Repression and Revolt in Post-Revolutionary Egypt

Jannis Julien Grimm

9789463722650
352 pages
Amsterdam University Press
Overview
Since the overthrow of President Mursi in mid-2013, Egypt has witnessed an authoritarian rollback and shrinking spaces for civil society. Nationalist discourses have villified popular protest and channelled pressure for reform into a state-centric model of governance. Despite this hostile environment for social mobilization, protest has persisted. Contested Legitimacies explores this resilience of contentious politics through a multimethod approach that is attuned to the physical and discursive interactions among key players in Egypt’s protest arena.

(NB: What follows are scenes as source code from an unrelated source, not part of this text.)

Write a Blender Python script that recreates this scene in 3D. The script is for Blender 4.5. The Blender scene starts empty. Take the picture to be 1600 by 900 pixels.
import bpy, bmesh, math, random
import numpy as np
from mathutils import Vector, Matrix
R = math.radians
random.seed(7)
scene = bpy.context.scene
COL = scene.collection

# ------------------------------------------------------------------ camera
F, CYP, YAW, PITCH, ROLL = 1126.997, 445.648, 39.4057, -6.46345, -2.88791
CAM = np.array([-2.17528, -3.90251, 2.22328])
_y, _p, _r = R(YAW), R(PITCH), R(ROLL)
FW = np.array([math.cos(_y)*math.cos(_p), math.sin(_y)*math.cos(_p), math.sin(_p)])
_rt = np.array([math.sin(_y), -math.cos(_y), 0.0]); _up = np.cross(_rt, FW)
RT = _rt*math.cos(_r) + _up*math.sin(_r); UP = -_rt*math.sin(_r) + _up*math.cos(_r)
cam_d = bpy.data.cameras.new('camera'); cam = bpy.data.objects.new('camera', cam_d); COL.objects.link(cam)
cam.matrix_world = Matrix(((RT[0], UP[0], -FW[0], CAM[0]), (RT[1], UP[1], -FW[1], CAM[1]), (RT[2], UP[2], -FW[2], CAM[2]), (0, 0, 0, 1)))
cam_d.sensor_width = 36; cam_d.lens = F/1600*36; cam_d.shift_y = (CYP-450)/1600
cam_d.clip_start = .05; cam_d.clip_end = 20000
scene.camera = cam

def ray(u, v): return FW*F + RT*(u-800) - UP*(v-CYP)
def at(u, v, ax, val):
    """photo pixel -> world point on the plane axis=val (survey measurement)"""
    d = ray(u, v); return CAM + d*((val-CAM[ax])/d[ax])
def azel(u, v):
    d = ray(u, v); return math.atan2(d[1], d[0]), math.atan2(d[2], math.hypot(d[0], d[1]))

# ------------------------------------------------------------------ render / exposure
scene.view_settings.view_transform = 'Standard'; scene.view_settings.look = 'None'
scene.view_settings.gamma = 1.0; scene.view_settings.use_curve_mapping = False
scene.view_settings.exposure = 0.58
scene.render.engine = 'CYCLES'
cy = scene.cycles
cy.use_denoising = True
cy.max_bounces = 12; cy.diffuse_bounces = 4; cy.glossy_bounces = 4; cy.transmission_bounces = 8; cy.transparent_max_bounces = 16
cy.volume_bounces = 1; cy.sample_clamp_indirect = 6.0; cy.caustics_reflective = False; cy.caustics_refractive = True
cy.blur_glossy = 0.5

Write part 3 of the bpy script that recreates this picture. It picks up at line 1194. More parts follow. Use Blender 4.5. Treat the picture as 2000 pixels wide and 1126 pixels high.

Drawing from a unique archive of sources, it investigates the rise and fall of different coalitions of contenders, from the Tamarod uprising against Mursi, to the Anti-Coup resistance against the military coup, to the challenges posed by the Tiran and Sanafir island campaign to Al-Sisi's regime. It highlights the decisive impact of battles fought in a discursive arena on the conditions of possibility for street politics: In postrevolutionary Egypt, a contest over the meaning of political legitimacy cemented political polarization, limited social movements’ coalition choices, and ultimately paved the way for a restoration of autocracy.
Author Bio
Dr. Jannis Julien Grimm heads the research group "Radical Spaces" at the Center for Interdisciplinary Peace Conflict Research at Freie Universität Berlin. For his research on protest-repression dynamics in Egypt, which is at the heart of this book, he received the German Middle East Studies Association’s dissertation award in 2020 and the German Political Science Association’s research award in 2021.